Rozwiązania podnoszące wartość inwestycji
Jarosław Musiał, architekt krajobrazu poleca przedsiębiorcom w miejscu przeznaczonym na zieleń towarzyszącą zasadzić trawnik. Jak tłumaczy zwiększa on bioróżnorodność, retencjonuje lokalnie wody opadowe oraz poprawia estetykę otoczenia. Innym zastępstwem dla uciążliwego w pielęgnacji trawnika mogą być łąki kwietne. Nie wymagają one regularnego koszenia i nawożenia. Stanowią ostoję dla pożytecznych organizmów.
Innym, równie skutecznym działaniem zwiększającym bioróżnorodność oraz estetykę otoczenia, jest zakładanie ogrodów deszczowych. Można to wziąć pod uwagę, dysponując niewielką przestrzenią. Da się to zrobić nawet w zamkniętych pojemnikach połączonych z orynnowaniem. Pozwala to na całkowite zagospodarowanie wód opadowych bądź też ich częściową infiltrację.
Gdy brakuje powierzchni na zieleń towarzyszącą, warto pomyśleć o zazielenieniu elewacji czy dachów budynków.
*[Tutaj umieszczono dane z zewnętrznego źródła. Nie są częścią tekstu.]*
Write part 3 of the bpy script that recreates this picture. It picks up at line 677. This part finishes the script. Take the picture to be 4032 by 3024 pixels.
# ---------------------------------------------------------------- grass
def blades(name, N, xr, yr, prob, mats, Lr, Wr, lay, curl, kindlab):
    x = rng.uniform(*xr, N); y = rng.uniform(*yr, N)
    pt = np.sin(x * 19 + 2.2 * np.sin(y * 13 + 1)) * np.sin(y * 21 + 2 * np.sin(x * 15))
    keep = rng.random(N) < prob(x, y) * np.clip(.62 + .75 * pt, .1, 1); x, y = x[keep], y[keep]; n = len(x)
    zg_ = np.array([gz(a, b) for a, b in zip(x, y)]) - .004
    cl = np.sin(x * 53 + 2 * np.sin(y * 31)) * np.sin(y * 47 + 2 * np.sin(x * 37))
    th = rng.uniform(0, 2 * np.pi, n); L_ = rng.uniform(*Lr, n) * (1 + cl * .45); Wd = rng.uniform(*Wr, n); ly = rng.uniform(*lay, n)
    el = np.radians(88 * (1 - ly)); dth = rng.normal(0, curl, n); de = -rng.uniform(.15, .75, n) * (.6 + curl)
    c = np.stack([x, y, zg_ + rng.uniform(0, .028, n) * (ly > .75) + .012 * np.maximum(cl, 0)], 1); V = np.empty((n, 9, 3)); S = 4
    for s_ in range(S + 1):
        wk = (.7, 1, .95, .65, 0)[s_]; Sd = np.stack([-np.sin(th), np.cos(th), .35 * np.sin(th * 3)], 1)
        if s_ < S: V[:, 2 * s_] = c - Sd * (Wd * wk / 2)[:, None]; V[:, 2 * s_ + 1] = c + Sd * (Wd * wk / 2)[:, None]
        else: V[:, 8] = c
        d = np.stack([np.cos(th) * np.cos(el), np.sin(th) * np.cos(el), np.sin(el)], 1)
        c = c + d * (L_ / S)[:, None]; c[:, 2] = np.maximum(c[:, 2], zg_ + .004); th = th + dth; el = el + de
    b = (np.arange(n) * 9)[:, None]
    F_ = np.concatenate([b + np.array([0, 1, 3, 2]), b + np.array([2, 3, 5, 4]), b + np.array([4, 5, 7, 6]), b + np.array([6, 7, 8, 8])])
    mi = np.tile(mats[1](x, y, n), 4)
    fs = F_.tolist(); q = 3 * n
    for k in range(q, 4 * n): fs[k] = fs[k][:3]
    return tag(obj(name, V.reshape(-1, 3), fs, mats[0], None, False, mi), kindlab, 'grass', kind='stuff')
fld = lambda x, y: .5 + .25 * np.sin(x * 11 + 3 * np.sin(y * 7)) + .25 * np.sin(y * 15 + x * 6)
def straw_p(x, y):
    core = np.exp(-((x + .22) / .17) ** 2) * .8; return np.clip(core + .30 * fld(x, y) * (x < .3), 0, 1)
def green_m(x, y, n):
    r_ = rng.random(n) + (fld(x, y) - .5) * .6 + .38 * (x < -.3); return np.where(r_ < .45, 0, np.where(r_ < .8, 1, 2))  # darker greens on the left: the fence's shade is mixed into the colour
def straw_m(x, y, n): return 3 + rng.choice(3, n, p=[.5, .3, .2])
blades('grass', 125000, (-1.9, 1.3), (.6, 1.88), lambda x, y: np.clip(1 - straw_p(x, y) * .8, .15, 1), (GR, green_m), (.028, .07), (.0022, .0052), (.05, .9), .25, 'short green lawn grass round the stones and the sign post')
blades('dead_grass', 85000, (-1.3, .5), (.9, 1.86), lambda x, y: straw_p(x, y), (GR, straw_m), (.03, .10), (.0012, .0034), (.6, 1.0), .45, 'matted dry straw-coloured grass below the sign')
Można to zrobić na trzy sposoby: pokryć zielenią ściany, dachy albo fasady, wykorzystując pnącza. Najważniejsze zalety wykorzystania systemów zazieleniających budynki to: zmniejszenie efektu wyspy ciepła, zdolność biofiltracji i oczyszczania powietrza, redukcja hałasu i wibracji, zwiększenie izolacyjności budynku (ocieplanie zimą, chłodzenie latem) i lokalnej wilgotności powietrza.
Trawniki i łąki we Wrocławiu
Od 2019 r. Wrocław jako nieliczne z miast ograniczyło koszenie trawników. Obecnie łąki są koszone 1-2 razy do roku.
– Trawnik, któremu pozwoli się zamienić w spontaniczną łąkę, dłużej trzyma wilgoć, dłużej jest zielony, gdy przyjdzie susza, wyrastają w nim rośliny kwitnące, więc daje pożytki owadom zapylającym (m.in. zagrożonym obecnie pszczołom) – tłumaczy Aleksandra Zienkiewicz z Zarządu Zieleni Miejskiej we Wrocławiu. – Stanowi też schronienie dla wielu stworzeń, jak jeże, ryjówki, ptaki terenów otwartych, czy jaszczurki. Ma naturalny wygląd, zmniejsza hałas i pochłania zanieczyszczenia z transportu. Rzadko koszone trawniki zapobiegają też erozji gleby (zarówno powodowanej przez intensywne deszcze, jak i wiatr). I przynoszą oszczędności: ok. 1 tys. zł na ha – mówi.
Urzędnicy tłumaczą, że takie działanie miasta ma być odpowiedzią Wrocławia na zachodzące w ostatnim czasie zmiany klimatyczne.